[START Provided data]

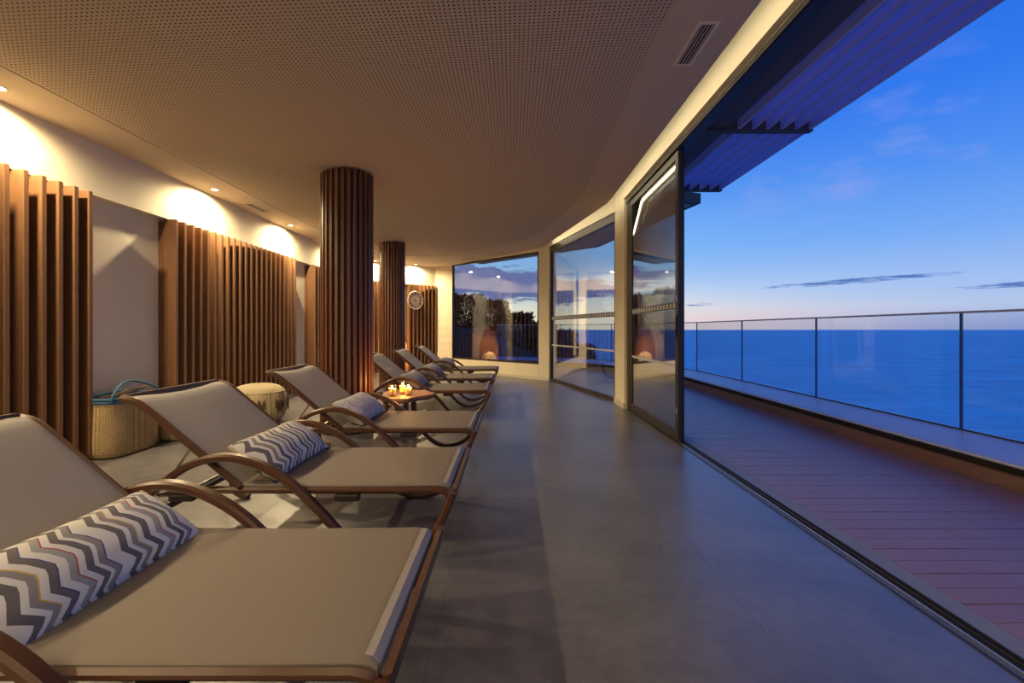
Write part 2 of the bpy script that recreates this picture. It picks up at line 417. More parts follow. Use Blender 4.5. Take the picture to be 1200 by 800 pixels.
for i in range(6):
    for j in range(15):
        a, b = gx0+i*T, gy0+j*T
        q = clip([(a+gap, b+gap), (a+T-gap, b+gap), (a+T-gap, b+T-gap), (a+gap, b+T-gap)], room)
        if len(q) >= 3:
            cx, cy = sum(p[0] for p in q)/len(q), sum(p[1] for p in q)/len(q)
            MB().prism([(p[0]-cx, p[1]-cy) for p in q], -.012, 0).build('tile', TILE, floor, loc=(cx, cy, 0))

# walls
struct(MB().box(-3.85, WL, YB, 10.62, 2.257, 3.4).build('trim_7', PLASTER))
wl = struct(MB().box(-3.85, -3.70, YB, 10.66, -.02, 2.257).build('wall_left', PLASTER))
struct(MB().box(-3.85, 1.75, YB-.15, YB, -.02, 3.4).build('wall_back', PLASTER))
ux, uy = (A[0]-CL[0]), (A[1]-CL[1]); UL = math.hypot(ux, uy); ux /= UL; uy /= UL
nx, ny = uy, -ux                                    # into the room
def cw(t, d): return (CL[0]+ux*t+nx*d, CL[1]+uy*t+ny*d)
struct(MB().prism([cw(-.3, 0), cw(UL, 0), cw(UL, -.15), cw(-.3, -.15)], 2.257, 3.4).build('trim_8', PLASTER))
wf = struct(MB().prism([cw(-.3, -.10), cw(UL+.1, -.10), cw(UL+.1, -.2), cw(-.3, -.2)], -.02, 2.257).build('wall_far', PLASTER))
struct(MB().prism([A, (A[0], A[1]+.2), (B[0]+.02, B[1]+.22), (B[0]+.02, B[1])][::-1], -.02, 3.4).build('wall_return', PLASTER))
# under-window wall and head over it
def along(P, Q, t, d):
    vx, vy = Q[0]-P[0], Q[1]-P[1]; L = math.hypot(vx, vy); vx /= L; vy /= L
    return (P[0]+vx*t*L+vy*d, P[1]+vy*t*L-vx*d)     # d>0: into the room for B->C1 direction
def wall_seg(mb, P, Q, d0, d1, z0, z1):
    return mb.prism([along(P, Q, 0, d0), along(P, Q, 1, d0), along(P, Q, 1, d1), along(P, Q, 0, d1)], z0, z1)
we = struct(wall_seg(MB(), B, C1, 0, -.16, -.02, .335).build('wall_end', PLASTER))
wall_seg(MB(), B, C1, 0, -.16, 2.815, 3.4).build('window_head', PLASTER, we)
wr = struct(wall_seg(MB(), C2, D, -.0, -.18, 2.885, 3.36).build('wall_right', PLASTER))
MB().box(1.555, 1.60, YB, 6.34, 2.915, 3.36).build('bulkhead', PLASTER, wr)
MB().box(1.60, 1.78, YB, 6.34, 2.935, 3.36).build('outer_beam', FASCIA, wr)
MB().box(1.56, 1.75, YB, -1.6, -.02, 2.93).build('end_pier', PLASTER, wr)
MB().prism([E, (1.72, 6.33), (1.72, 6.90), D], -.02, 3.36).build('pillar', PLASTER, wr, bevel=.008)
MB().prism([C1, C2, (.95, 9.92), (.70, 10.14)], -.02, 3.36).build('pillar', PLASTER, wr, bevel=.006)
struct(MB().prism([(-3.9, YB-.2), (1.79, YB-.2), (1.79, 6.95), (1.05, 10.1), (.7, 10.4), (-1.5, 12.45), (-2.1, 12.6), (-3.9, 10.8)], 3.36, 3.5).build('roof', ROOF))

# skirting boards
bb = MB(); bb.box(-3.70, -3.655, YB, 10.6, 0, .07)
struct(bb.build('baseboard_left', SKIRT, bevel=.004))
struct(wall_seg(MB(), B, C1, .014, 0, 0, .065).build('baseboard_end', SKIRT))
struct(MB().prism([cw(0, -.04), cw(UL, -.04), cw(UL, -.1), cw(0, -.1)], 0, .07).build('baseboard_far', SKIRT))
struct(MB().prism([(1.545, 6.318), (1.72, 6.318), (1.72, 6.33), (1.56, 6.33), (1.56, 6.90), (1.545, 6.90)], 0, .075).build('baseboard_right', SKIRT))
struct(MB().prism([(C1[0]-.01, C1[1]-.01), (C2[0]-.005, C2[1]-.014), C2, C1], 0, .075).build('trim_1', SKIRT))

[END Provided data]

## Aim:
With the pictures left out, restate word for word every line of the data above, from the first down to the line that contains "MB().prism([(p[0]-cx, p[1]-cy) for".

## Completed task:
Write part 2 of the bpy script that recreates this picture. It picks up at line 417. More parts follow. Use Blender 4.5. Take the picture to be 1200 by 800 pixels.
for i in range(6):
    for j in range(15):
        a, b = gx0+i*T, gy0+j*T
        q = clip([(a+gap, b+gap), (a+T-gap, b+gap), (a+T-gap, b+T-gap), (a+gap, b+T-gap)], room)
        if len(q) >= 3:
            cx, cy = sum(p[0] for p in q)/len(q), sum(p[1] for p in q)/len(q)
            MB().prism([(p[0]-cx, p[1]-cy) for p in q], -.012, 0).build('tile', TILE, floor, loc=(cx, cy, 0))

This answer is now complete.